A return to Togliatti is not the only echo of our rookie season. Brett Bellemore, who played on defense in that playoff team, is back at the club as an assistant to Ignatjevs. As a player, Brett was a key figure. He missed just one game in that 2016/17 season. He had 15 (4+11) points and returned for our second season. The second stage did not last so long: after 14 games, he left the club in October 2017, recognizing that the recruitment process for the Beijing Olympics was already underway and he, like several others, had played his part in establishing pro hockey in our country.

But that’s not the end of the story. Like many players coming to the end of their playing careers, Bellemore moved into coaching. His final season as a player was in Denmark in 2018/19. Then he began picking up coaching experience. He spent the last two seasons as an assistant coach in college hockey in his native Canada before returning to the pro game with the Dragons. He’ll be focusing on coaching the defense this season.

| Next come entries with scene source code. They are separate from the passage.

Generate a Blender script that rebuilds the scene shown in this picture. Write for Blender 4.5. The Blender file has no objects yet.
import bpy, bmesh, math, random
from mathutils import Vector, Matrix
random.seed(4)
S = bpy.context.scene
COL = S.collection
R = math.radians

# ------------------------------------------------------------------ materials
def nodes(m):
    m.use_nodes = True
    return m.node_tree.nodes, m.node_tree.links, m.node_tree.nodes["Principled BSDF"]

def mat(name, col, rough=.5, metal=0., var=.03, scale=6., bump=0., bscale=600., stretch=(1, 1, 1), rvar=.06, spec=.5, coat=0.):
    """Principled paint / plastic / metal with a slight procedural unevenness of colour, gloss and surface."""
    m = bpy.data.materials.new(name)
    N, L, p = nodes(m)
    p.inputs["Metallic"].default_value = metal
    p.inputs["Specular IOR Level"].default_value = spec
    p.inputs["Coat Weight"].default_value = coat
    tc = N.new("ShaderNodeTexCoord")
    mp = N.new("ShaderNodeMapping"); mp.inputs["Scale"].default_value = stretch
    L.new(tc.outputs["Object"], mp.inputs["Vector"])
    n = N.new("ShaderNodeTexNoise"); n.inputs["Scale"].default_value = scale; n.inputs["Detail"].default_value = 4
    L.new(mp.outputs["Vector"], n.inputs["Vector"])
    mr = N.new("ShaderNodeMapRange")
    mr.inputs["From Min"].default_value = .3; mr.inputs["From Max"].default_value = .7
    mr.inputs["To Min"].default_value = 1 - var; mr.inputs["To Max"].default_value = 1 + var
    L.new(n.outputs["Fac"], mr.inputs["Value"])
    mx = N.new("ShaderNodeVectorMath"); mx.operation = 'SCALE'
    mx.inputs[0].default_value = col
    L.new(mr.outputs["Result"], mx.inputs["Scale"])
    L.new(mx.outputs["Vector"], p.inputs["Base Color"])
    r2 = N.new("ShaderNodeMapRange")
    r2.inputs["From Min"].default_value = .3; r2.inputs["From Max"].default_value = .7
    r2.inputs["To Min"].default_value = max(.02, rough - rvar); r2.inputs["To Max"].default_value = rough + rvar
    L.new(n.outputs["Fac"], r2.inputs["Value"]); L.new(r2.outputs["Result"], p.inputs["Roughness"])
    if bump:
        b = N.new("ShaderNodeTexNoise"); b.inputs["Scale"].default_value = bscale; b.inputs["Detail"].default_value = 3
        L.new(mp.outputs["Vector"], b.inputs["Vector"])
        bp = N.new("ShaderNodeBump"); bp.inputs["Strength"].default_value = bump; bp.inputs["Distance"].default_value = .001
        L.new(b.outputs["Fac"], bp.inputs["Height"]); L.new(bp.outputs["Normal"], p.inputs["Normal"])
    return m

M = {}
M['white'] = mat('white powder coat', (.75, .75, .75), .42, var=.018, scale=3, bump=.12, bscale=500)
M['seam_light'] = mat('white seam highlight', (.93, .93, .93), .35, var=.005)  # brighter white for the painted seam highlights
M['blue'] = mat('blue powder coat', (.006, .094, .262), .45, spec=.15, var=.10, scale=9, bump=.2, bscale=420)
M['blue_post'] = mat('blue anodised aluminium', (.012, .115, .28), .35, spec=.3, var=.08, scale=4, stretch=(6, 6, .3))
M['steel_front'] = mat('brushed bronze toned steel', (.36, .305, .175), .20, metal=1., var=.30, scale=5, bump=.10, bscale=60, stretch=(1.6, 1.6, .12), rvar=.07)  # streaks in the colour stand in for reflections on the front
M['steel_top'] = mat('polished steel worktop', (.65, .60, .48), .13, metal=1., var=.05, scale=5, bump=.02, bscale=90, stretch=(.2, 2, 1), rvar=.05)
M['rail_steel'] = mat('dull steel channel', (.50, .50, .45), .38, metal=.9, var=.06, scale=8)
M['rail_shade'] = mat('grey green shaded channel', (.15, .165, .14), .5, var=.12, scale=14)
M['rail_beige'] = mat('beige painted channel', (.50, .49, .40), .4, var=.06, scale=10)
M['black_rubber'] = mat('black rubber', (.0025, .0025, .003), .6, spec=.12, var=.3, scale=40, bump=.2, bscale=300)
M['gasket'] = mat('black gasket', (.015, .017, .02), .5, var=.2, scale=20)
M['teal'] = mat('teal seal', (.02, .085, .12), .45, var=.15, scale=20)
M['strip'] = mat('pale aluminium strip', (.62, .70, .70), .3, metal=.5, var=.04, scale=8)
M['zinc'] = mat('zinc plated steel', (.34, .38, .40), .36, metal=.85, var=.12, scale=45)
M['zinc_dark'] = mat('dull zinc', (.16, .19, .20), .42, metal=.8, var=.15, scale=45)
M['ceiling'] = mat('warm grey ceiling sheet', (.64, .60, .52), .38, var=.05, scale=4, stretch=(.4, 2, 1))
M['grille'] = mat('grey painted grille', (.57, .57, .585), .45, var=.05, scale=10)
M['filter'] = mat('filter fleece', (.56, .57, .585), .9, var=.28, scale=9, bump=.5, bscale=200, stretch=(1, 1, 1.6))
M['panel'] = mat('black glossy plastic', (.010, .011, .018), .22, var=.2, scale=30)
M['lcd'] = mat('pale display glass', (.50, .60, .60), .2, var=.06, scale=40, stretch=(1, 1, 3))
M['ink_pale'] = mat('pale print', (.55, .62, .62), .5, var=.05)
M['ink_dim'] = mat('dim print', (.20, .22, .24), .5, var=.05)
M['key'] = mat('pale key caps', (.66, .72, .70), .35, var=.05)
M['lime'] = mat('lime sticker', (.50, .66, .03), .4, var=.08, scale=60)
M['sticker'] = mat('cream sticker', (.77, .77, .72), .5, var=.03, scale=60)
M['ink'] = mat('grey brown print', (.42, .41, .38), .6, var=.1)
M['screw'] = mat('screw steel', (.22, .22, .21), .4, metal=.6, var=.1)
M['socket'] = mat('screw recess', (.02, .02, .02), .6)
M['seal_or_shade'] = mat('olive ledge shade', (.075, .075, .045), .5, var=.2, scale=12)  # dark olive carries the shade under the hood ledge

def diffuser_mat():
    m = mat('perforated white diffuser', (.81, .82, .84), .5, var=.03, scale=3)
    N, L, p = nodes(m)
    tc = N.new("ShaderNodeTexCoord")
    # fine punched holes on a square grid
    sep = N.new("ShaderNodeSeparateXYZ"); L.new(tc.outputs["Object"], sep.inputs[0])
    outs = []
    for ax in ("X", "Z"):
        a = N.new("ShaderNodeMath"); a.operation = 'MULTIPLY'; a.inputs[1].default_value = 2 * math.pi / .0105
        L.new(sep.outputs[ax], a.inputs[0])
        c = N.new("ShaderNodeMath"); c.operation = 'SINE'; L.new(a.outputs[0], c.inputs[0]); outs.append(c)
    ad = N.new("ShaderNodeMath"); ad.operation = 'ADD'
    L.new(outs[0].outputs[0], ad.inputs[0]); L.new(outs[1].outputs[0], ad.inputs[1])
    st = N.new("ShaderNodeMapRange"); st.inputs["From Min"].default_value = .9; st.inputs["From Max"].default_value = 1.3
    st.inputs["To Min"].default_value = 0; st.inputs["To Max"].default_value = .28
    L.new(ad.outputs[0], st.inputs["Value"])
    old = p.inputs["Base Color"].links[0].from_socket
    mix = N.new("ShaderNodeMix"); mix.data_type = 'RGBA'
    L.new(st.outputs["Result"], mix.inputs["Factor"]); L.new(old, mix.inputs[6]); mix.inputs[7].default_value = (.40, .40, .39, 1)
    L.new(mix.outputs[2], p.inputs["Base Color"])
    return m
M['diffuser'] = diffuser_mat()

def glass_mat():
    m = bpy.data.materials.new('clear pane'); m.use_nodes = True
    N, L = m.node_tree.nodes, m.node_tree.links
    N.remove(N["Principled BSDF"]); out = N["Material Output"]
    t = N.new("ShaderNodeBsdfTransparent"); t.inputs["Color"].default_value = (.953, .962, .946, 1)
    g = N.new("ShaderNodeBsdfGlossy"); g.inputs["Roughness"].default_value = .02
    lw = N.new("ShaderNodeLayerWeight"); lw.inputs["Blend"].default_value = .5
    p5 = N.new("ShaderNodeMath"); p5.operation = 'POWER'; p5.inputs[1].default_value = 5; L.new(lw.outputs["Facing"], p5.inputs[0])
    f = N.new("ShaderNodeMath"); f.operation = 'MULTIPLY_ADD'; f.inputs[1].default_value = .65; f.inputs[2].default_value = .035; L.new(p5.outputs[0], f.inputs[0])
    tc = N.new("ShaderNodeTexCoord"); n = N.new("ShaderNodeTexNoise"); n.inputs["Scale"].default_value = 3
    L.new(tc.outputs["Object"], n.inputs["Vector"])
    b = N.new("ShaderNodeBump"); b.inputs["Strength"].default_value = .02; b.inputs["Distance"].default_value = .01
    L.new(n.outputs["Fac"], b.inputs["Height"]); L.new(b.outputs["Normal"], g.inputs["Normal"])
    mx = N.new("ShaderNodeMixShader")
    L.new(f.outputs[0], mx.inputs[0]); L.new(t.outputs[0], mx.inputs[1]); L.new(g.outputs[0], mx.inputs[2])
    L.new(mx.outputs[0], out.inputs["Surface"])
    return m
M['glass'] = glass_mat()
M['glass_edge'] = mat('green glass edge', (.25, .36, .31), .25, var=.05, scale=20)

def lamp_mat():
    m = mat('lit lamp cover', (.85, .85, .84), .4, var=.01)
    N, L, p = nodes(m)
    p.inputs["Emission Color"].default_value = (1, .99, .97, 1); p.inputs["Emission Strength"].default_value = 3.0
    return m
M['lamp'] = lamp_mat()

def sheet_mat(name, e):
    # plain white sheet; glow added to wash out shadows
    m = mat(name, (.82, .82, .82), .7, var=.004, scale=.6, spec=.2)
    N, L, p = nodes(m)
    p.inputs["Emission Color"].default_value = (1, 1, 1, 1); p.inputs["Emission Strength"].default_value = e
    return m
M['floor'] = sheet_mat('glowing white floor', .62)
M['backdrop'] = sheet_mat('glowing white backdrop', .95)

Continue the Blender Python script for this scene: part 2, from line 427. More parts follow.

Brett is not the only familiar face to rejoin the team. Goalie Jeremy Smith, already established as a club legend, returns on a three-year deal. The 34-year-old is another hugely-experienced player who is branching into coaching: at the end of last season, he worked as goalie coach for team China, helping Paris O’Brien and Sun Zehao during our World Championship tournament in Tallinn. Over the next three years, we can expect to see Smitty take on a mentorship role for the prospects in our system.